Office jargon vs. other types of jargon

  • Debate over whether jargon’s main purpose is precision and compression of complex ideas vs. social signaling and gatekeeping.
  • Some defend jargon as efficient shorthand within an in-group; others argue most business jargon obscures meaning and signals status.
  • Distinction drawn between technical jargon (“distributed cache,” “unsprung weight”) and business jargon (“ROI,” “learnings”), with the former seen as more justifiable.

Language change and linguistic pet peeves

  • Strong irritation at verbs-turned-nouns: “ask,” “solve,” “add,” “learnings,” “solves.”
  • Mirror irritation at nouns-turned-verbs: “surface,” “calendar,” “workshop,” “action,” “solution this.”
  • Complaints about euphemistic or inflated terms like “resources” for people, “performant,” “utilize” instead of “use.”
  • Some acknowledge this annoyance is partly about status games and resistance to language change, but still find office jargon uniquely grating.

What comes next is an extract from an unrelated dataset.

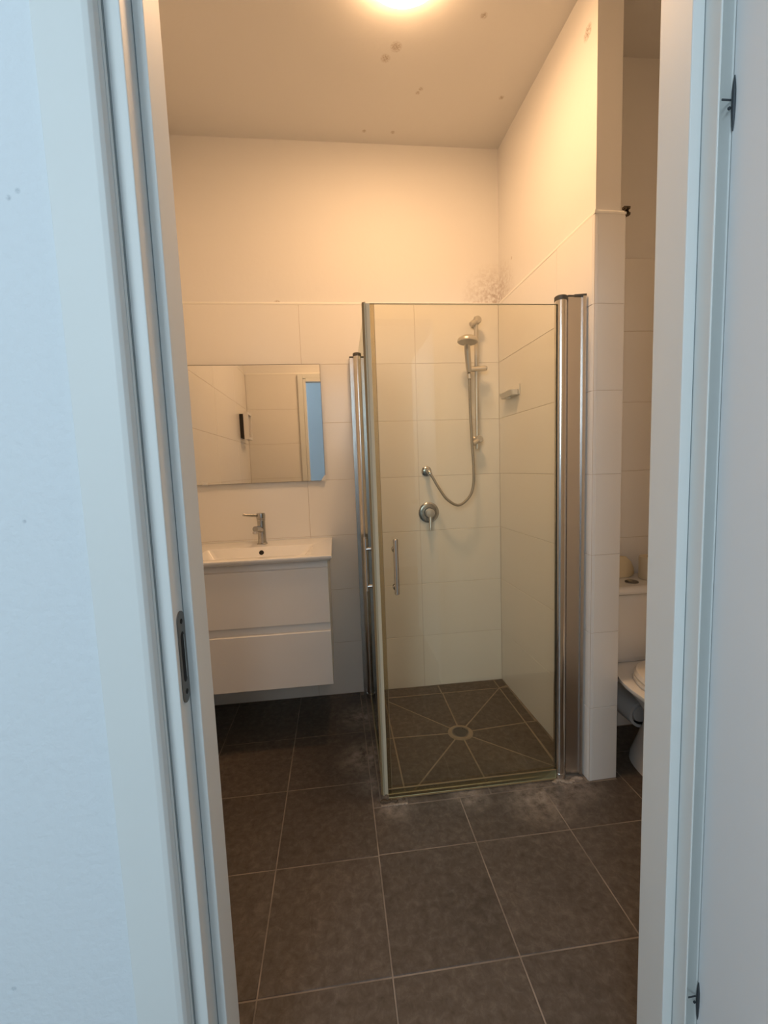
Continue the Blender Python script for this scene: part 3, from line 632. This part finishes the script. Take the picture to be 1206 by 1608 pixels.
# mirror
MX0, MX1, MZ0, MZ1, MY = -0.712, -0.052, 1.200, 1.797, 2.328
t = thing('wall_mirror', 'frameless rectangular mirror above the washbasin', 'mirror', (-0.38, D, 1.5))
obj('backing', box(MX0+0.002, MX1-0.001, MY+0.004, D-0.002, MZ0+0.001, MZ1-0.001), 'mirror_back_edge_shade', t, 0)
obj('mirror_glass', box(MX0, MX1, MY, MY+0.0045, MZ0, MZ1), 'mirror', t, 0)
obj('edge_shadow_line', box(MX1, MX1+0.0016, MY, MY+0.0045, MZ0, MZ1, bm=box(MX0, MX1, MY-0.0002, MY+0.0045, MZ1, MZ1+0.0022)), 'mirror_back_edge_shade', t, 0)  # dark strips painted in as the shadow along the right and top edge
for a, b_, s in ((MX1-0.022, MX1+0.002, 1), (MX0+0.035, MX0+0.060, 0)):
    P = [(a, MZ0-0.002), (b_, MZ0-0.002), (b_, MZ0+0.026), (b_-0.006, MZ0+0.026)] if s else [(a, MZ0-0.002), (b_, MZ0-0.002), (b_, MZ0+0.010), (a, MZ0+0.014)]
    obj('mirror_clip', prism(P, MY-0.003, MY-0.0003, axis='y'), 'plastic', t, 0)
# small framed box on left wall, known from the mirror
t = thing('wall_box', 'small white framed box on the left wall, seen in the mirror', 'wall box', (LX, 1.0, 1.62))
obj('back_box', box(LX+0.0006, LX+0.034, 0.905, 1.035, 1.535, 1.725, 0.002), 'black', t)
fr = bmesh.new()
for a in ((0.893, 0.911, 1.522, 1.738), (1.032, 1.050, 1.522, 1.738), (0.911, 1.032, 1.522, 1.540), (0.911, 1.032, 1.720, 1.738)): fr = box(LX+0.0342, LX+0.070, *a, bm=fr)
obj('frame', fr, 'plastic', t, 0)
obj('front_panel', box(LX+0.0342, LX+0.056, 0.9112, 1.0318, 1.5402, 1.7198), 'grey_plastic', t, 0)

# ---------------------------------------------------------------- toilet
TC = 1.245
t = thing('toilet', 'white close-coupled toilet behind the tiled partition', 'toilet', (TC, 1.5, 0))
def oval(cx, cy_, a, bf, bb, z, n=36):
    P = []
    for i in range(n):
        an = 2*math.pi*i/n; c, s = math.cos(an), math.sin(an)
        P.append((cx+a*math.copysign(abs(c)**0.85, c), cy_+(bb if s > 0 else bf)*math.copysign(abs(s)**0.85, s), z))
    return P
obj('bowl', loft([oval(TC, 1.47, .092, .25, .175, 0.0), oval(TC, 1.47, .088, .245, .170, 0.03), oval(TC, 1.46, .078, .215, .150, 0.10), oval(TC, 1.44, .076, .20, .125, 0.20), oval(TC, 1.43, .092, .215, .13, 0.27), oval(TC, 1.42, .140, .255, .18, 0.335), oval(TC, 1.42, .182, .285, .215, 0.378), oval(TC, 1.42, .190, .29, .22, 0.388), oval(TC, 1.42, .190, .29, .22, 0.40)]), 'ceramic', t, 60)
obj('deck', loft([rr(TC-.085, TC+.085, 1.57, 1.78, .02, 0.36), rr(TC-.155, TC+.155, 1.55, 1.80, .03, 0.382), rr(TC-.165, TC+.165, 1.55, 1.80, .03, 0.399)]), 'ceramic', t, 50)
st = obj('seat', loft([oval(TC+.010, 1.385, .164, .235, .185, 0.4012), oval(TC+.010, 1.385, .168, .240, .19, 0.408), oval(TC+.010, 1.385, .166, .238, .188, 0.418)]), 'plastic', t, 50)
obj('seat_lid', loft([oval(TC+.012, 1.385, .163, .236, .186, 0.4195), oval(TC+.012, 1.385, .166, .239, .189, 0.427), oval(TC+.012, 1.385, .158, .23, .181, 0.440)]), 'plastic', st, 50)
obj('cistern', loft([rr(TC-.165, TC+.165, 1.640, 1.802, .03, 0.4005), rr(TC-.175, TC+.175, 1.622, 1.803, .03, 0.43), rr(TC-.182, TC+.182, 1.612, 1.804, .03, 0.698)]), 'ceramic', t, 50)
ld = obj('cistern_lid', loft([rr(TC-.183, TC+.183, 1.606, 1.805, .03, 0.7005), rr(TC-.188, TC+.188, 1.598, 1.806, .03, 0.708), rr(TC-.188, TC+.188, 1.598, 1.806, .03, 0.722), rr(TC-.176, TC+.176, 1.612, 1.800, .03, 0.735)]), 'ceramic', t, 50)
fb = obj('flush_button', lathe([(0.026, 0.0), (0.026, 0.004), (0.022, 0.006), (0.020, 0.0055), (0.001, 0.006)], (1.222, 1.668, 0.7352), n=28), 'steel', ld)
obj('button_half', box(1.203, 1.2205, 1.655, 1.681, 0.7412, 0.7428, 0.0006), 'chrome', fb)
pp = obj('waste_pipe', lathe([(0.044, 0), (0.056, 0), (0.056, 0.10), (0.050, 0.112), (0.050, 0.218)], (1.222, 1.588, 0.192), (0, 1, 0), 32, cap=False), 'plastic', t, 50)
obj('pipe_spigot', lathe([(0.001, 0.006), (0.034, 0.004), (0.040, 0.020), (0.040, 0.05)], (1.222, 1.588, 0.192), (0, 1, 0), 28, cap=False), 'plastic', pp)
obj('pipe_seal', lathe([(0.0435, 0.001), (0.0435, 0.03)], (1.222, 1.588, 0.192), (0, 1, 0), 28, cap=False), 'dark', pp)
# things on the cistern
def cloth():
    loops = []
    for k, (z, sx, sy_) in enumerate(((0.7365, 1.0, 1.0), (0.748, 1.04, 1.0), (0.770, .96, .9), (0.800, .80, .72), (0.824, .5, .4))):
        loops.append([(1.230+math.cos(a)*0.068*sx*(1+0.10*math.sin(3*a+k)), 1.768+math.sin(a)*0.030*sy_*(1+0.08*math.cos(4*a+k)), z) for a in [2*math.pi*i/24 for i in range(24)]])
    return loft(loops)
tag(obj('folded_cloth', cloth(), 'towel', None, 60), 'crumpled beige cloth lying at the back of the toilet cistern', 'cloth')
t = thing('toilet_roll', 'toilet paper roll standing on the cistern beside the flush button', 'toilet paper', (1.339, 1.700, 0.7355))
obj('paper', lathe([(0.021, 0.0), (0.049, 0.0), (0.051, 0.004), (0.051, 0.092), (0.049, 0.096), (0.021, 0.096), (0.021, 0.0)], (1.339, 1.700, 0.7357), n=32, cap=False), 'paper', t)
obj('cardboard_core', lathe([(0.0192, 0.001), (0.0206, 0.001), (0.0206, 0.0965), (0.0192, 0.0965), (0.0192, 0.001)], (1.339, 1.700, 0.7357), n=24, cap=False), 'card', t)

# ---------------------------------------------------------------- ceiling lamp
t = thing('ceiling_lamp', 'round glowing flush lamp on the bathroom ceiling', 'ceiling lamp', (0.30, 1.515, CZ))
obj('lamp_base', lathe([(0.150, 0.0005), (0.150, 0.010), (0.146, 0.012)], (0.30, 1.515, CZ), (0, 0, -1), 40), 'plastic', t)
obj('lamp_rim', lathe([(0.146, 0.012), (0.147, 0.022), (0.143, 0.040), (0.134, 0.0455)], (0.30, 1.515, CZ), (0, 0, -1), 40, cap=False), 'lamp_rim', t)
obj('lamp_shade', lathe([(0.134, 0.0455), (0.110, 0.049), (0.065, 0.0515), (0.02, 0.0525), (0.001, 0.0526)], (0.30, 1.515, CZ), (0, 0, -1), 40), 'lamp', t)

Bleedover into personal and private life

  • Multiple people admit corporate or technical terms slip into personal contexts (“orthogonal,” “non-trivial,” “throughput,” “use case,” “ROI” in very non-office settings).
  • One commenter notes friends who speak in KPI/ROI language during D&D; others joke about “maximizing spellholder value” and agile relationships.
  • A real-life proposal line in office-speak is shared and described as both bold and cringeworthy.

Cross-cultural and definitional quirks

  • Discussion of contronyms like “table” (US vs UK meanings) and differing uses of “low-hanging fruit.”
  • Non-native speakers note that business jargon is especially hard to parse.
  • The article’s closing line about having a “three-thirty” is flagged by some as unclear in intent.

Related media and riffs

  • Numerous links to similar corporate-jargon parodies (songs, stand-up, New Yorker pieces, TV clips, Krazam sketches).
  • One commenter writes an additional proposal parody using software-engineering jargon instead of corporate-speak.